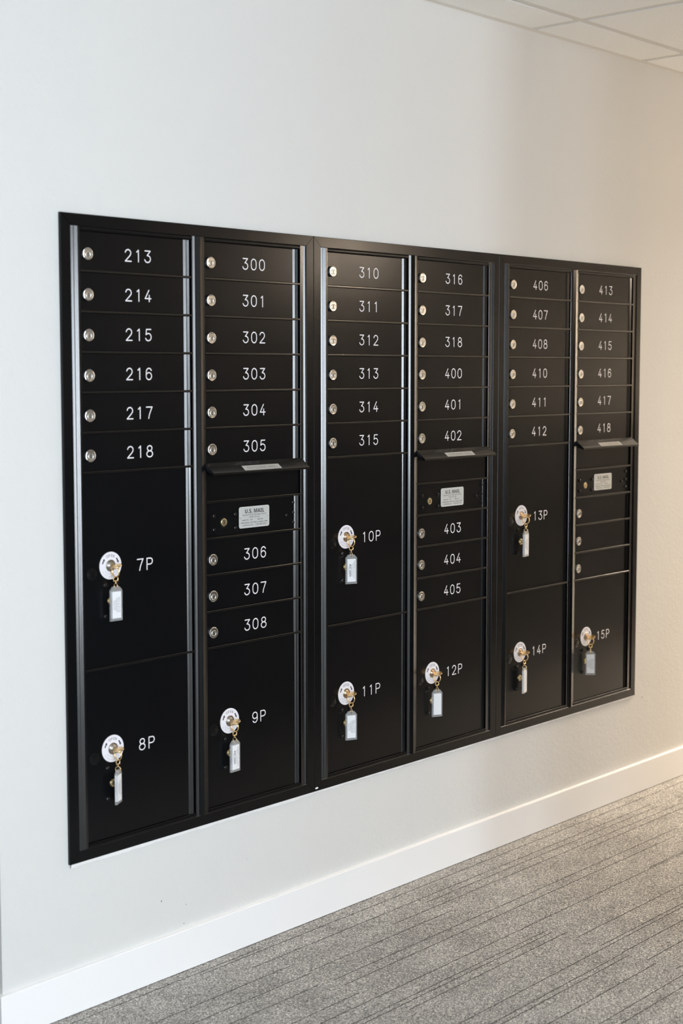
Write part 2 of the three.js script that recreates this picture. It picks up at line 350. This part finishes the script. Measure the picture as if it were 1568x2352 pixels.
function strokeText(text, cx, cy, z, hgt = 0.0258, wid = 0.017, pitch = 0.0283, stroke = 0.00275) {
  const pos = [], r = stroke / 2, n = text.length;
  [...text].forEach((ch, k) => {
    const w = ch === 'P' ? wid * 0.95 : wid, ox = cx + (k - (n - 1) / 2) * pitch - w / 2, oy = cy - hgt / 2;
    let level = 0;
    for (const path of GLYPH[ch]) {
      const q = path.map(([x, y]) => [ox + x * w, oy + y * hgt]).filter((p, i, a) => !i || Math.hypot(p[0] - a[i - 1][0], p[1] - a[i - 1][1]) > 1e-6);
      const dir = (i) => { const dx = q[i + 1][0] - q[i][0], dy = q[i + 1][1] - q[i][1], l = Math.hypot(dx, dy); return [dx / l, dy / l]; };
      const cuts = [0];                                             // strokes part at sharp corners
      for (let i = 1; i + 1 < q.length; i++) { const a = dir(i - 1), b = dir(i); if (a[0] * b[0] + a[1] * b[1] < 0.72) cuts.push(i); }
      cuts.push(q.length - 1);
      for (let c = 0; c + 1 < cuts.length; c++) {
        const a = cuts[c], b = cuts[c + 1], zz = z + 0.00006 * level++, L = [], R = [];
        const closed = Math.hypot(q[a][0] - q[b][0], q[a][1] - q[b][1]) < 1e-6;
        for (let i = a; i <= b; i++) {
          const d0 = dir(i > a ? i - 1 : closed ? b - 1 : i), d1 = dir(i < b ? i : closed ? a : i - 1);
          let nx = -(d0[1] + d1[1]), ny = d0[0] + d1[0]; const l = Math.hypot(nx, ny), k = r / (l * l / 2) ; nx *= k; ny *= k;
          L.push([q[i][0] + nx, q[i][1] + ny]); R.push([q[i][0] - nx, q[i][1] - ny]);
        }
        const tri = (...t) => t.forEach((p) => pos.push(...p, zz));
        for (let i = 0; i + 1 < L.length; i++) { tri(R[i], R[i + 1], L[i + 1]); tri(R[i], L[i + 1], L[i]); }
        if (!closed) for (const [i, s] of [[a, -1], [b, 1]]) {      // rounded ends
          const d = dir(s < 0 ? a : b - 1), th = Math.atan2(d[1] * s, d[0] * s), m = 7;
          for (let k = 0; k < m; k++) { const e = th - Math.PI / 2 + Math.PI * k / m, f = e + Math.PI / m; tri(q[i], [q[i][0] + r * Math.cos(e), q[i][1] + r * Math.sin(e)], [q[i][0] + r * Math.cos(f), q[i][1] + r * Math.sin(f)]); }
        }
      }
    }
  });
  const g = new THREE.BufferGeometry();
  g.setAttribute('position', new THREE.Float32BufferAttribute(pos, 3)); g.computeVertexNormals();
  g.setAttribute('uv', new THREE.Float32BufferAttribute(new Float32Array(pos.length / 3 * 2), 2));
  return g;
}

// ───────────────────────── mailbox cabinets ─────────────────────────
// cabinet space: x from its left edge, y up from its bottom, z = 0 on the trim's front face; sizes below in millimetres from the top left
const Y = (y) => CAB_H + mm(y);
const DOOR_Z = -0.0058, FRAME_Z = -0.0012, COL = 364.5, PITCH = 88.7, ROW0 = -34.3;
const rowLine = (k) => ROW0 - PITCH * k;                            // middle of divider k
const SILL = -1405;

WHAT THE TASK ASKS
Copy out every line of the material above exactly, skipping the pictures.

REPLY TO THE EXERCISE
Write part 2 of the three.js script that recreates this picture. It picks up at line 350. This part finishes the script. Measure the picture as if it were 1568x2352 pixels.
function strokeText(text, cx, cy, z, hgt = 0.0258, wid = 0.017, pitch = 0.0283, stroke = 0.00275) {
  const pos = [], r = stroke / 2, n = text.length;
  [...text].forEach((ch, k) => {
    const w = ch === 'P' ? wid * 0.95 : wid, ox = cx + (k - (n - 1) / 2) * pitch - w / 2, oy = cy - hgt / 2;
    let level = 0;
    for (const path of GLYPH[ch]) {
      const q = path.map(([x, y]) => [ox + x * w, oy + y * hgt]).filter((p, i, a) => !i || Math.hypot(p[0] - a[i - 1][0], p[1] - a[i - 1][1]) > 1e-6);
      const dir = (i) => { const dx = q[i + 1][0] - q[i][0], dy = q[i + 1][1] - q[i][1], l = Math.hypot(dx, dy); return [dx / l, dy / l]; };
      const cuts = [0];                                             // strokes part at sharp corners
      for (let i = 1; i + 1 < q.length; i++) { const a = dir(i - 1), b = dir(i); if (a[0] * b[0] + a[1] * b[1] < 0.72) cuts.push(i); }
      cuts.push(q.length - 1);
      for (let c = 0; c + 1 < cuts.length; c++) {
        const a = cuts[c], b = cuts[c + 1], zz = z + 0.00006 * level++, L = [], R = [];
        const closed = Math.hypot(q[a][0] - q[b][0], q[a][1] - q[b][1]) < 1e-6;
        for (let i = a; i <= b; i++) {
          const d0 = dir(i > a ? i - 1 : closed ? b - 1 : i), d1 = dir(i < b ? i : closed ? a : i - 1);
          let nx = -(d0[1] + d1[1]), ny = d0[0] + d1[0]; const l = Math.hypot(nx, ny), k = r / (l * l / 2) ; nx *= k; ny *= k;
          L.push([q[i][0] + nx, q[i][1] + ny]); R.push([q[i][0] - nx, q[i][1] - ny]);
        }
        const tri = (...t) => t.forEach((p) => pos.push(...p, zz));
        for (let i = 0; i + 1 < L.length; i++) { tri(R[i], R[i + 1], L[i + 1]); tri(R[i], L[i + 1], L[i]); }
        if (!closed) for (const [i, s] of [[a, -1], [b, 1]]) {      // rounded ends
          const d = dir(s < 0 ? a : b - 1), th = Math.atan2(d[1] * s, d[0] * s), m = 7;
          for (let k = 0; k < m; k++) { const e = th - Math.PI / 2 + Math.PI * k / m, f = e + Math.PI / m; tri(q[i], [q[i][0] + r * Math.cos(e), q[i][1] + r * Math.sin(e)], [q[i][0] + r * Math.cos(f), q[i][1] + r * Math.sin(f)]); }
        }
      }
    }
  });
  const g = new THREE.BufferGeometry();
  g.setAttribute('position', new THREE.Float32BufferAttribute(pos, 3)); g.computeVertexNormals();
  g.setAttribute('uv', new THREE.Float32BufferAttribute(new Float32Array(pos.length / 3 * 2), 2));
  return g;
}

// ───────────────────────── mailbox cabinets ─────────────────────────
// cabinet space: x from its left edge, y up from its bottom, z = 0 on the trim's front face; sizes below in millimetres from the top left
const Y = (y) => CAB_H + mm(y);
const DOOR_Z = -0.0058, FRAME_Z = -0.0012, COL = 364.5, PITCH = 88.7, ROW0 = -34.3;
const rowLine = (k) => ROW0 - PITCH * k;                            // middle of divider k
const SILL = -1405;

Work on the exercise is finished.